== Dataset records ==
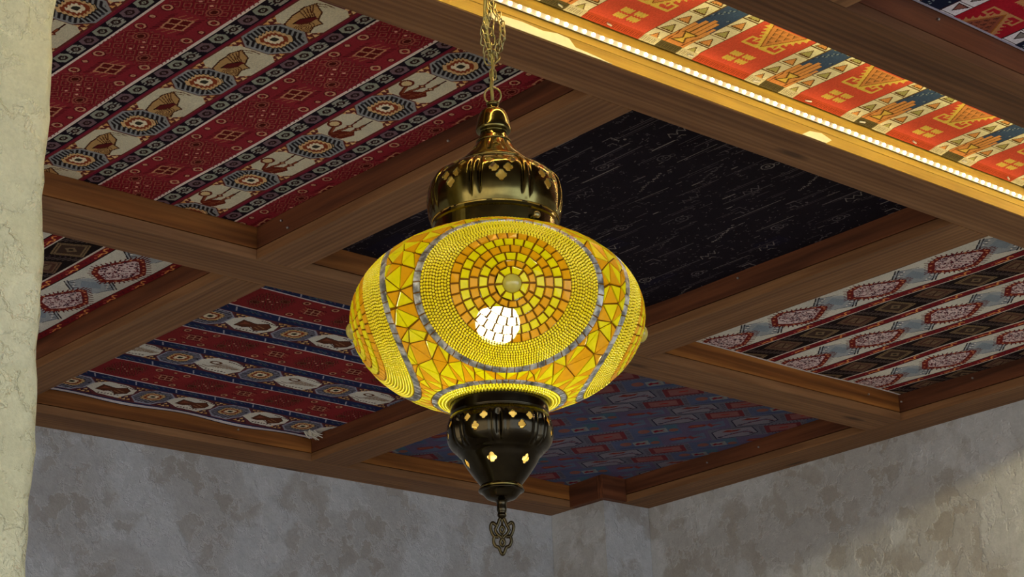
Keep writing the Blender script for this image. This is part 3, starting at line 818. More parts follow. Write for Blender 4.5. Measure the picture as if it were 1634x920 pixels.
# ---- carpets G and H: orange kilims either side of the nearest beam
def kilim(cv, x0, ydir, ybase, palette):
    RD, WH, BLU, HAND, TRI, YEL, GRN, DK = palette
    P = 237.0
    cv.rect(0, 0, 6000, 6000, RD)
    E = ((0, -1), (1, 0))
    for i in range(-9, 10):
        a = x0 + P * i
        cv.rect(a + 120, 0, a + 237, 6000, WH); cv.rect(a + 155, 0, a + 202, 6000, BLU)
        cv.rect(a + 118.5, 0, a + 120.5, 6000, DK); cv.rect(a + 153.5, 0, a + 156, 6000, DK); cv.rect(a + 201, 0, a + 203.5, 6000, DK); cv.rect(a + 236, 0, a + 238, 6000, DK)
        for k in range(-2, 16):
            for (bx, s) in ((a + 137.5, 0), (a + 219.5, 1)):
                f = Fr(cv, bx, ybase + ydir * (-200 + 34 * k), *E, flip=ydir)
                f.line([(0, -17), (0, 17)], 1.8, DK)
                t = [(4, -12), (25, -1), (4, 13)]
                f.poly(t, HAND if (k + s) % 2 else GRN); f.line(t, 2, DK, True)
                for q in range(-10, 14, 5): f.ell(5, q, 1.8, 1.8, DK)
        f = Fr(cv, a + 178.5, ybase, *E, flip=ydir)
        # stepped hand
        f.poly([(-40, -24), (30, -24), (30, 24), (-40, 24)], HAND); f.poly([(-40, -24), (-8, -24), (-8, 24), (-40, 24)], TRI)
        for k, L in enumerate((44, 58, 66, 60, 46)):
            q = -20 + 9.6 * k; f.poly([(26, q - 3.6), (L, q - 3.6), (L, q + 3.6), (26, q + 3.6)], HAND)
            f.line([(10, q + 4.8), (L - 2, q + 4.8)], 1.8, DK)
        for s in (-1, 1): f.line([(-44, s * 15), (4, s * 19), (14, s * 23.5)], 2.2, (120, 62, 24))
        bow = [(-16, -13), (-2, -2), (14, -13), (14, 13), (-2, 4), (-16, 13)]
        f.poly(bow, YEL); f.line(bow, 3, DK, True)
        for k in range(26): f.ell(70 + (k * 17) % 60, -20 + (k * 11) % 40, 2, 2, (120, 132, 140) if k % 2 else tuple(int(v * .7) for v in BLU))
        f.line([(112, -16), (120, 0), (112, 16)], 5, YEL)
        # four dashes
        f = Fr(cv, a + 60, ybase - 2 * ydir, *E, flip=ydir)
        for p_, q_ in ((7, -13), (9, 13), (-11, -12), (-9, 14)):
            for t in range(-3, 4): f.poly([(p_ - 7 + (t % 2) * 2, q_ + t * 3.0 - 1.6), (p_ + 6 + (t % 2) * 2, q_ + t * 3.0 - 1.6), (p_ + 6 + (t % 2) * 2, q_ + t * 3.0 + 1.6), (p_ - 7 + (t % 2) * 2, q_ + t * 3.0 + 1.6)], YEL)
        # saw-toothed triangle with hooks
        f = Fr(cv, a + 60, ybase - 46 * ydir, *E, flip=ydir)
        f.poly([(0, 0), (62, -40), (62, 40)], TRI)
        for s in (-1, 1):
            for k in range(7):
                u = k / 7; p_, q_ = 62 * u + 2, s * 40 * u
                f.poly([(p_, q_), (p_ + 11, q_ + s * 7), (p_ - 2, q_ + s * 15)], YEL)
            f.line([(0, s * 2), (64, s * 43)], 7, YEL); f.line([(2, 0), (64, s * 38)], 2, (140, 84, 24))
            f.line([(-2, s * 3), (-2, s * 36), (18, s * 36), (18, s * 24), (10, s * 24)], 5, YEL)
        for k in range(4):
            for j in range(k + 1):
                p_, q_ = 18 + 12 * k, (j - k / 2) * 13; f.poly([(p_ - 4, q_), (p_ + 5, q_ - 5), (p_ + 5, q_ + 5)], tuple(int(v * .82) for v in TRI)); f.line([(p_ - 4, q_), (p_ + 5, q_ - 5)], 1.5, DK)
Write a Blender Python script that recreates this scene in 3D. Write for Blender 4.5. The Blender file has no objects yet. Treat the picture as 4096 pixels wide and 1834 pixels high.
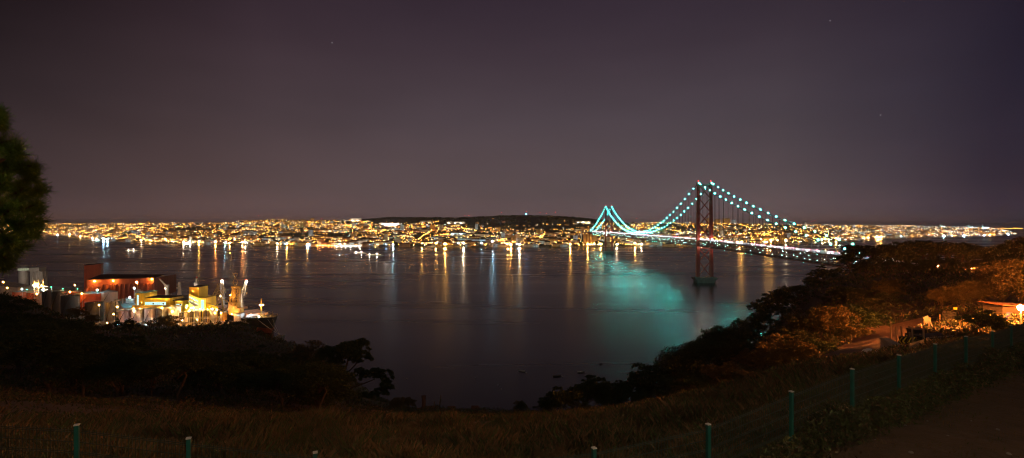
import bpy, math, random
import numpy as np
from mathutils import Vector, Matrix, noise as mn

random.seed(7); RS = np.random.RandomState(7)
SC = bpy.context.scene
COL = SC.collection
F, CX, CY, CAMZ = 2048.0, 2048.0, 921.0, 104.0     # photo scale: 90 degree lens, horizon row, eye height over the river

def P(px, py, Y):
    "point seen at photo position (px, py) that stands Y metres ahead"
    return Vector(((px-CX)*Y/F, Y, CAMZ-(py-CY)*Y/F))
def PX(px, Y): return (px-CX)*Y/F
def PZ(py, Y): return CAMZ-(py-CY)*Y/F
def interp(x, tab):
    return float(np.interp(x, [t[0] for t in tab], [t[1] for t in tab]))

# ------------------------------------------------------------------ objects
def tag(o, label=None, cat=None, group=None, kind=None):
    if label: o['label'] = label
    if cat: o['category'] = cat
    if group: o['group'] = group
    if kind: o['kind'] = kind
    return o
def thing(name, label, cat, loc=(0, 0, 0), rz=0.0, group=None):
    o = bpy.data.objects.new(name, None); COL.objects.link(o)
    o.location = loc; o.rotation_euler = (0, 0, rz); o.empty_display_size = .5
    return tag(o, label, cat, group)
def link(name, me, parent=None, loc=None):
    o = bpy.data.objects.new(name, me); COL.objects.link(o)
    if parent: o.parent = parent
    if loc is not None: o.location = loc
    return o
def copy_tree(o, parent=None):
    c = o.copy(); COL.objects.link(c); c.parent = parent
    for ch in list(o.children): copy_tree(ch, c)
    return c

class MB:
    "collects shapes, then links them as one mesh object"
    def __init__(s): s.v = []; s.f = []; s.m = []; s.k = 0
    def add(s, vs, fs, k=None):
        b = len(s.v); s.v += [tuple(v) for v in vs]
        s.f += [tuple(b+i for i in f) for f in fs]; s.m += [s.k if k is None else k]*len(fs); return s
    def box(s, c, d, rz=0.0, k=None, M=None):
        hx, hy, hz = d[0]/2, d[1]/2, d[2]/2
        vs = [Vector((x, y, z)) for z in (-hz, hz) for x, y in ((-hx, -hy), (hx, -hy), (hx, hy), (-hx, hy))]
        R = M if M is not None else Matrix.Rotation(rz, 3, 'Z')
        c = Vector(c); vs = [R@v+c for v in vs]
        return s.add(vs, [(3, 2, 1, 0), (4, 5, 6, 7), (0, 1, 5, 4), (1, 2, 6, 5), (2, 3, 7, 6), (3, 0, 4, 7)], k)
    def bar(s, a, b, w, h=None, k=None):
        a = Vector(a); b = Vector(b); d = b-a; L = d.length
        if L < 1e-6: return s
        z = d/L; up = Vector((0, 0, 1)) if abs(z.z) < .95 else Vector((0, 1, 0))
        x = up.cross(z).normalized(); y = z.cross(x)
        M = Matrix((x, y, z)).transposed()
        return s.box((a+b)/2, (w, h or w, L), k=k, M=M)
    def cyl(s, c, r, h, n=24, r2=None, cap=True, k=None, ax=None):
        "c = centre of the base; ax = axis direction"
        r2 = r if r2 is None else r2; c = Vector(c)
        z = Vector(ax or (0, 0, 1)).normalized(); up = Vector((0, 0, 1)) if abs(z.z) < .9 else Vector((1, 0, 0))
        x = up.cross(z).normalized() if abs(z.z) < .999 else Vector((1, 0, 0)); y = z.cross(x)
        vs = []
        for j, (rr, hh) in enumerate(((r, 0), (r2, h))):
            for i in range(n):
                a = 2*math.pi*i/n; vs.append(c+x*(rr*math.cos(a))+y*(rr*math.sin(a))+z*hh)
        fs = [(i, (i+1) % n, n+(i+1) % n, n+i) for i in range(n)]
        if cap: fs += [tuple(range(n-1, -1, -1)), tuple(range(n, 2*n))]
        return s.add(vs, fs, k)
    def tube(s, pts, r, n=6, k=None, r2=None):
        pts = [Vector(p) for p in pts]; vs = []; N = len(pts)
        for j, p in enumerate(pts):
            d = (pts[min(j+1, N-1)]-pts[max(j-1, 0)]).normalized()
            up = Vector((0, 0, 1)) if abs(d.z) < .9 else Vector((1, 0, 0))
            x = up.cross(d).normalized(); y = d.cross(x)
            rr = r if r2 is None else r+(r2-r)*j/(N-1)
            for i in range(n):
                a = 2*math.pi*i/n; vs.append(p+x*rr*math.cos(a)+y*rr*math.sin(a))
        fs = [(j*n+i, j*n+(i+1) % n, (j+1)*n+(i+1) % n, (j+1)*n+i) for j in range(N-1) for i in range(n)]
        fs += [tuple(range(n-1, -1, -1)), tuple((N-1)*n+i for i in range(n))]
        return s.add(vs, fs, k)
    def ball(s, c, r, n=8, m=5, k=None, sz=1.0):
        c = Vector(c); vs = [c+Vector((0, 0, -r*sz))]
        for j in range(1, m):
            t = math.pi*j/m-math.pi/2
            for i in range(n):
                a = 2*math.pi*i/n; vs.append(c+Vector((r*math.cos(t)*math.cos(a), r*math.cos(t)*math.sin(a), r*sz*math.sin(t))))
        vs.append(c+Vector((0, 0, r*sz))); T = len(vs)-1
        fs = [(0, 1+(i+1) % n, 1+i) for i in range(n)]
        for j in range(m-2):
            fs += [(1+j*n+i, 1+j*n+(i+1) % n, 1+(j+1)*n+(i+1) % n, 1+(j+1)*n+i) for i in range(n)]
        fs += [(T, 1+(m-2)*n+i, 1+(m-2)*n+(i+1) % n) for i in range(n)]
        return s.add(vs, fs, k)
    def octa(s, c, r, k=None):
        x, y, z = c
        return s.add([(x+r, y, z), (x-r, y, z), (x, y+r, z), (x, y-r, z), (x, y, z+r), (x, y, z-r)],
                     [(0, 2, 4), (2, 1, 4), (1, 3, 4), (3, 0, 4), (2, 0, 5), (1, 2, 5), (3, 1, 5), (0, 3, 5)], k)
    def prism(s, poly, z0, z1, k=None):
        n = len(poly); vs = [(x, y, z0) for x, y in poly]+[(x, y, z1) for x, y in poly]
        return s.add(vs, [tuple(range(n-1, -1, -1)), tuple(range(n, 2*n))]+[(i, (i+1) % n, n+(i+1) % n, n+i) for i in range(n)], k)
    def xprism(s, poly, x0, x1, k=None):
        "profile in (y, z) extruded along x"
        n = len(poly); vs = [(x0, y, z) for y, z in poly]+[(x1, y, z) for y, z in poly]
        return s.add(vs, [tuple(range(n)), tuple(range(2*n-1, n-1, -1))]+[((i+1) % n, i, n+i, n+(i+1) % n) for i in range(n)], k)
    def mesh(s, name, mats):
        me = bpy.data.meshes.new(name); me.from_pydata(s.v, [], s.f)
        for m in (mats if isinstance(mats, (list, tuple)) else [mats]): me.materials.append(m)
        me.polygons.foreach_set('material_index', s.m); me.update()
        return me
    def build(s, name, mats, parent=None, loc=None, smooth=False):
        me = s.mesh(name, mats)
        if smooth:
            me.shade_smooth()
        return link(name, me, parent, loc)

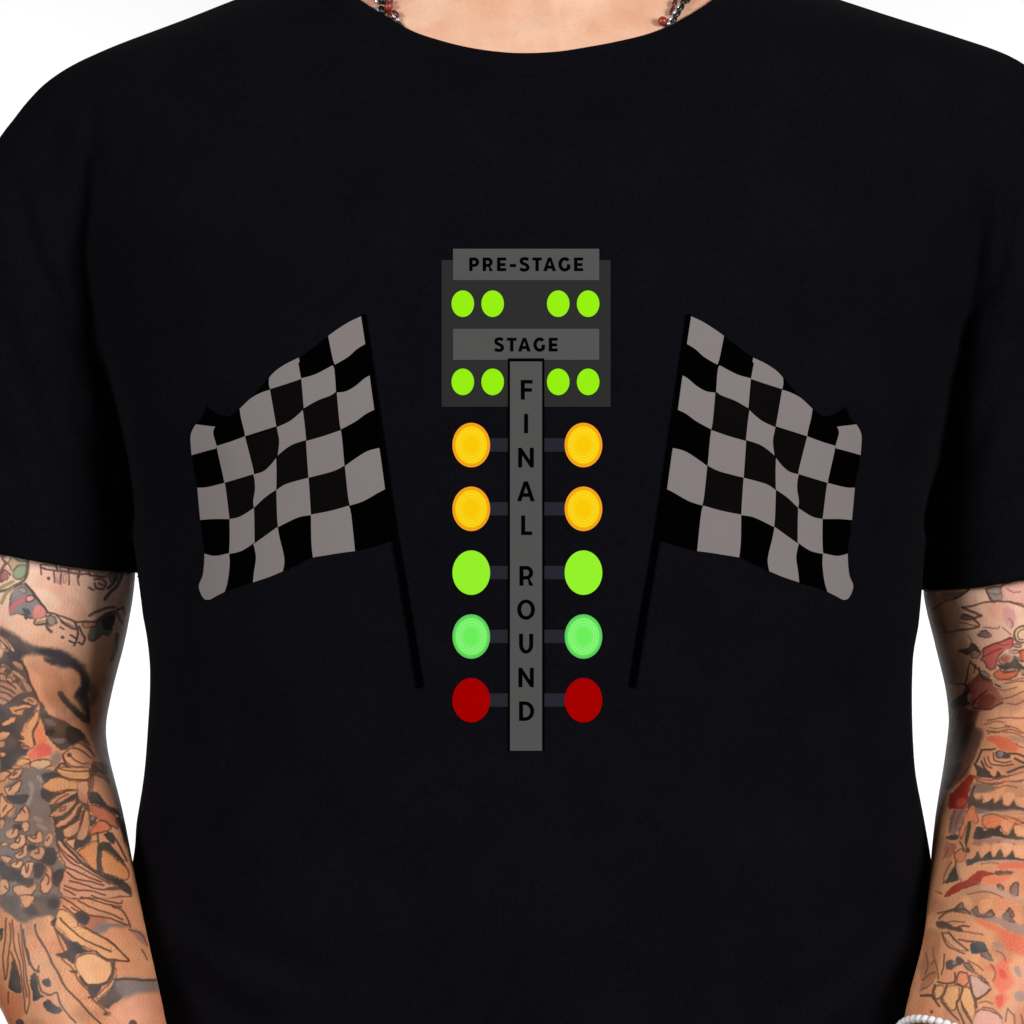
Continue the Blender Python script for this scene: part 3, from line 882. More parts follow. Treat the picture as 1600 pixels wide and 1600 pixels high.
===
** Instruction **
Reproduce the entries exactly, from the line with "Write a Blender" to the line with "return float(np.interp(x, [t[0]", both lines included, keeping no pictures.

** Final answer **
Write a Blender Python script that recreates this scene in 3D. Write for Blender 4.5. The Blender file has no objects yet. Treat the picture as 4096 pixels wide and 1834 pixels high.
import bpy, math, random
import numpy as np
from mathutils import Vector, Matrix, noise as mn

random.seed(7); RS = np.random.RandomState(7)
SC = bpy.context.scene
COL = SC.collection
F, CX, CY, CAMZ = 2048.0, 2048.0, 921.0, 104.0     # photo scale: 90 degree lens, horizon row, eye height over the river

def P(px, py, Y):
    "point seen at photo position (px, py) that stands Y metres ahead"
    return Vector(((px-CX)*Y/F, Y, CAMZ-(py-CY)*Y/F))
def PX(px, Y): return (px-CX)*Y/F
def PZ(py, Y): return CAMZ-(py-CY)*Y/F
def interp(x, tab):
    return float(np.interp(x, [t[0] for t in tab], [t[1] for t in tab]))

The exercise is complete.